Did Hill always envisage Joe as being black? “I think it was a further way of stressing differences. In the short story he walks into this very middle-class Home Counties set-up in search of a lost cat. Instead he discovers all kinds of nastinesses and ends up, of course, rescuing the cat and solving the case. The woman who hires him does so without realising what she is getting—she just picked a private detective from the Yellow Pages. When she answers the door and there is this small, balding black man in a jacket which is getting a bit faded at the edges, who announces that he is the detective, she is rather taken aback,” he says with a smile.
Before the interview draws to a close Reginald Hill gives a glimpse of what readers can expect in the near future.
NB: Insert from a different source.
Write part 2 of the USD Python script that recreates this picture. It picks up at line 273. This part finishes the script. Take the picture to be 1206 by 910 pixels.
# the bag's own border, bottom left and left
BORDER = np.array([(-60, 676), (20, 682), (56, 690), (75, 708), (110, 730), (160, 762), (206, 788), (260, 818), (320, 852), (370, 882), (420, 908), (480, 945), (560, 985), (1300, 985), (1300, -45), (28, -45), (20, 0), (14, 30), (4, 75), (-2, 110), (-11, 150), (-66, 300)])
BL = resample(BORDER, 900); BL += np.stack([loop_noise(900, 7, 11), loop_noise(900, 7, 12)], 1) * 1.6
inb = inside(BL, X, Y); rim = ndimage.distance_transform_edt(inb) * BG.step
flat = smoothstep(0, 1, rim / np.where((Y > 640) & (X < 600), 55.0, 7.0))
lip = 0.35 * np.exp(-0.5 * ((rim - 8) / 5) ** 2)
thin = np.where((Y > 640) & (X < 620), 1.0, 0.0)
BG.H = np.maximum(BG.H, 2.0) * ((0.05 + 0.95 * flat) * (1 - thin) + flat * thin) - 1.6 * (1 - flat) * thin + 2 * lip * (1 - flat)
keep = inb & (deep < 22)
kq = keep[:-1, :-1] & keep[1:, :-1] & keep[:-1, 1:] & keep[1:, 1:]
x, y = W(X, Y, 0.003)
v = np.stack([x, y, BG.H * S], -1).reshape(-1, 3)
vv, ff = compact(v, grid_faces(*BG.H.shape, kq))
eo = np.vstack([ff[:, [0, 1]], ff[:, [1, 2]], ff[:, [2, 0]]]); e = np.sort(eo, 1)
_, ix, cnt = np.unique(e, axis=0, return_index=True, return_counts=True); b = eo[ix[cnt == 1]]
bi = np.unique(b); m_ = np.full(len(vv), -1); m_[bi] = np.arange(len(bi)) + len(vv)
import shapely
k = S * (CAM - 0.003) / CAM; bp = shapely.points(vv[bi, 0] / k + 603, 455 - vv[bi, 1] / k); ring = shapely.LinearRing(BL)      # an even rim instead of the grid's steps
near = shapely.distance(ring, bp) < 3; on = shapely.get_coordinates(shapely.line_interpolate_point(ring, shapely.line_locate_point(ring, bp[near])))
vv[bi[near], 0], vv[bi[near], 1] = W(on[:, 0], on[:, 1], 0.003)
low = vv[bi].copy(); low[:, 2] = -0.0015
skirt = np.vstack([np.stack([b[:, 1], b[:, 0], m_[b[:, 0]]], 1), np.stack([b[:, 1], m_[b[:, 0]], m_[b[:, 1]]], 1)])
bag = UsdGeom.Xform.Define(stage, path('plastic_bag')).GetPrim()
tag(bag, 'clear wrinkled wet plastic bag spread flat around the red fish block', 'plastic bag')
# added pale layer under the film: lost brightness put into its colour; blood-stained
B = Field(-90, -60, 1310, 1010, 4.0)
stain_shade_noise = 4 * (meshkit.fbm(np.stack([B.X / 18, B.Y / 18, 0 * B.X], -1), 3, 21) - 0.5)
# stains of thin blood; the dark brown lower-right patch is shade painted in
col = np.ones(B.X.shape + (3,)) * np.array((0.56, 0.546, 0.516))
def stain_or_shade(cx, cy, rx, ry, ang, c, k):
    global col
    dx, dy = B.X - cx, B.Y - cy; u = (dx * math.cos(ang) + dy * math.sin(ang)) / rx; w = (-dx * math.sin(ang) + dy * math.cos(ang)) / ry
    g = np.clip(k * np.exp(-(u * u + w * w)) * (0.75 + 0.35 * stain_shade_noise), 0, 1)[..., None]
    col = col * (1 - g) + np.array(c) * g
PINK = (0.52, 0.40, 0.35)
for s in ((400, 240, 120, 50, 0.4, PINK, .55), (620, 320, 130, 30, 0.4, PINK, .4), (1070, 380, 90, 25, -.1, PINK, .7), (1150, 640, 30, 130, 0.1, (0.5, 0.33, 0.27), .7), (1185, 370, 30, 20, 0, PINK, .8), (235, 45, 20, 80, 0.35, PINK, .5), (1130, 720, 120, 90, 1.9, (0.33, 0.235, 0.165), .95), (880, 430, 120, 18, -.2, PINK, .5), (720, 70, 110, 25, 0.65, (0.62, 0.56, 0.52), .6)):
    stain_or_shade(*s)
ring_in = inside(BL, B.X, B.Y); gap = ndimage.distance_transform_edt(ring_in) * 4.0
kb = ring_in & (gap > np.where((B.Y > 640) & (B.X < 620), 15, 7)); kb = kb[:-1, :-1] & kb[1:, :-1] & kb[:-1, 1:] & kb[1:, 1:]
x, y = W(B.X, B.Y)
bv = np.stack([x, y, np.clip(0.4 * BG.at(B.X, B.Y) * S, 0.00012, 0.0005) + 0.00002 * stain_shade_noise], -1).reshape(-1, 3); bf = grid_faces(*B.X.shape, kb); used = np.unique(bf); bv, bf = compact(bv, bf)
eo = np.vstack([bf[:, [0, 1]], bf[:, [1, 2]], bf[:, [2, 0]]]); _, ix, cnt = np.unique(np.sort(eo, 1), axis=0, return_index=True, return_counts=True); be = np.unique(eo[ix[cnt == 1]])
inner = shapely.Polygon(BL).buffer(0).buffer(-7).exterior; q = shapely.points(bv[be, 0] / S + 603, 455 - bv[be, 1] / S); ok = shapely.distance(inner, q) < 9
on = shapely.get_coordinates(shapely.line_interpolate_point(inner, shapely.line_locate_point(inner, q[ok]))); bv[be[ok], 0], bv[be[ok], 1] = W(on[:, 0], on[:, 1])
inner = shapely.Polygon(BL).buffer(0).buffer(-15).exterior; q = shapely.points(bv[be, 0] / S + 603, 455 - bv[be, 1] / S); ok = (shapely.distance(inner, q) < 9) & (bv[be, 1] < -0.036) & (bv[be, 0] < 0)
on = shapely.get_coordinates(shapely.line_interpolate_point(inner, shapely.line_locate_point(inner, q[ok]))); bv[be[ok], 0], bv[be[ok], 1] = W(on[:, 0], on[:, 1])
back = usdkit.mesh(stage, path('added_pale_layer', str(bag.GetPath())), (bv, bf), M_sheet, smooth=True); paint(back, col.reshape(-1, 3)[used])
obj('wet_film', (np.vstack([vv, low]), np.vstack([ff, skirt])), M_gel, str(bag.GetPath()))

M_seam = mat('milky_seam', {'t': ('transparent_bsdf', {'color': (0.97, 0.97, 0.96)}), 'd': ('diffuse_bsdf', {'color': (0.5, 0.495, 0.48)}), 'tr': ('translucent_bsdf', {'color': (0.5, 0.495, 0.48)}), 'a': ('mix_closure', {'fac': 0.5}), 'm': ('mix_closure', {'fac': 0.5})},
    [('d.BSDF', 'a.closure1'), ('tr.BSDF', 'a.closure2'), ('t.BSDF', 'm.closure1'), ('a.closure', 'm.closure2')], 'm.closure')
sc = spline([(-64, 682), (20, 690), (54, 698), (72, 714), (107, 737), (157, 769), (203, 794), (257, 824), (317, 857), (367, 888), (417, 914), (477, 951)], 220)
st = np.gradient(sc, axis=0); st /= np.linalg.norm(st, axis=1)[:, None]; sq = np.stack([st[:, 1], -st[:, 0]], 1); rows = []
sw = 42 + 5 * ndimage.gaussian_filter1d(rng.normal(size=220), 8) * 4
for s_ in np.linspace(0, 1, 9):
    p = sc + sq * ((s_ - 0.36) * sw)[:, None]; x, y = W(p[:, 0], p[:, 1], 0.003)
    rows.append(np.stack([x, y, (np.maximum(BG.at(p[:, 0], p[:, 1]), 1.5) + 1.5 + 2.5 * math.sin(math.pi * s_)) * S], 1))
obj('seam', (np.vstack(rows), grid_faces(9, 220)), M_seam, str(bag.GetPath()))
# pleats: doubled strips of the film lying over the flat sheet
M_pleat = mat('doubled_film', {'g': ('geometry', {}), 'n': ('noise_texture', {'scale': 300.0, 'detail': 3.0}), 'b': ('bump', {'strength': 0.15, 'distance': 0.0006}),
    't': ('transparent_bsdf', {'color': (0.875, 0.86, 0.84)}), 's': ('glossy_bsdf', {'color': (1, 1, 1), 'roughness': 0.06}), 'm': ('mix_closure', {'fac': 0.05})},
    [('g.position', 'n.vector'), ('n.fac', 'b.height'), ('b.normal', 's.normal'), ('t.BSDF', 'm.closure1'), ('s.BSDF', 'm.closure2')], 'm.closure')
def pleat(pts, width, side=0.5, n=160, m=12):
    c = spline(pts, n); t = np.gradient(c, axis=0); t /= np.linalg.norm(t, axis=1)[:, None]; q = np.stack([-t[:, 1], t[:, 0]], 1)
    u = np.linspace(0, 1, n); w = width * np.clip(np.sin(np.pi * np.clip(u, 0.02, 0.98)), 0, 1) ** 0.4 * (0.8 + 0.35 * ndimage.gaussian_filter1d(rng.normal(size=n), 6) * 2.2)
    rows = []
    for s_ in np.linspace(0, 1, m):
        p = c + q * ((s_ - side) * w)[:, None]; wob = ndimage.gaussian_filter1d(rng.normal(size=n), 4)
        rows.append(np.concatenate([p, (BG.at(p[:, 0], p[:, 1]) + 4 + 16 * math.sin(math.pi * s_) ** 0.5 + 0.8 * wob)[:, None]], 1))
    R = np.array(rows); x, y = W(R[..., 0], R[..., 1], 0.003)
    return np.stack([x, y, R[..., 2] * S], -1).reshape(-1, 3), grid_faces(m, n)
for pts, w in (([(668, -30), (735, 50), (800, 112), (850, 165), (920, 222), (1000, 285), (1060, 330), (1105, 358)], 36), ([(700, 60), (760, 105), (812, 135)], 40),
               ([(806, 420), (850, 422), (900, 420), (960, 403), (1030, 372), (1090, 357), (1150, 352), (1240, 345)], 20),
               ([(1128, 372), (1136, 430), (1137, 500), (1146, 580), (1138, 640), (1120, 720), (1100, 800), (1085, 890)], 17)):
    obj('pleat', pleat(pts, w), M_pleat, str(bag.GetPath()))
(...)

First up is another book featuring Joe. “The new Sixsmith called Singing the Sadness will appear in 1999. In it Joe and the chapel choir enter a competition in darkest Wales and Joe gets involved in all kinds of mayhem among the Welsh.” Not forgetting the fans of his police duo Hill concludes, “At the moment I am working on a new Dalziel and Pascoe, or would be if I wasn’t doing this interview. I won’t tell you too much about that, but certainly they go onward and I hope upward, and they will continue to do so for a long time to come.”